Elemen sosialnya diidentifikasi oleh mahasiswa dari matakuliah Ilmu Sosial dan Budaya Dasar, Komputer dan Masyarakat, dan Pancasila. Pemahaman terhadap struktur budaya baru yang dibentuk oleh matakuliah Komputer dan Masyarakat serta penempatan diri di dalamnya melalui matakuliah Sistem dan Teknologi Informasi membantu penciptaan karakter socio-religious leader yang berorientasi ke depan. Pemanfaatan teknologi informasi dan komunikasi membentuk karakter efisien dalam bertindak. 

Komunikasi efektif sangat penting bagi semua pemimpin. Agar menjadi efektif, pesan yang mengalir antara pengirim dan penerima dalam proses komunikasi harus bebas dari semantic noise. Matakuliah Bahasa Inggris dan Indonesia disediakan untuk mengatasi noise tersebut. Kesuksesan mahasiswa dalam mengentaskan noise tersebut dapat menjadikan dirinya sebagai socio-religious leader yang efisien dan produktif. Kondisi tanpa semantic noise menjauhkan mahasiswa dari kesalahfahaman yang dapat memicu emosi. Idealnya mahasiswa atau lulusan sebagai socio-religious leader mampu bersikap tidak emosional, namun setidaknya socio-religious leader dapat menghindarkan diri dari segala kemungkinan yang dapat memicu emosi. 

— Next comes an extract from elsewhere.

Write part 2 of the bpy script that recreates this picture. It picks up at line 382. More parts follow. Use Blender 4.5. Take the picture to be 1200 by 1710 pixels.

Penguasaan Bahasa Indonesia dan Inggris memberi bekal bagi mahasiwa untuk bepergian jauh di dunia nyata dan maya sehingga tidak “kurung batok”. Penguasaan tersebut juga menunjang produktifitas dan kualitas publikasi luaran pembelajaran dan lainnya. Matakuliah Bahasa diletakan pada semester pondasi bangunan (satu dan dua) karena menunjang pembangunan pilar dan atap bangunan sikap, pengetahuan, dan keterampilan mahasiswa. Pengalaman  dan pemahaman terhadap keragaman dapat membentuk sifat terbuka.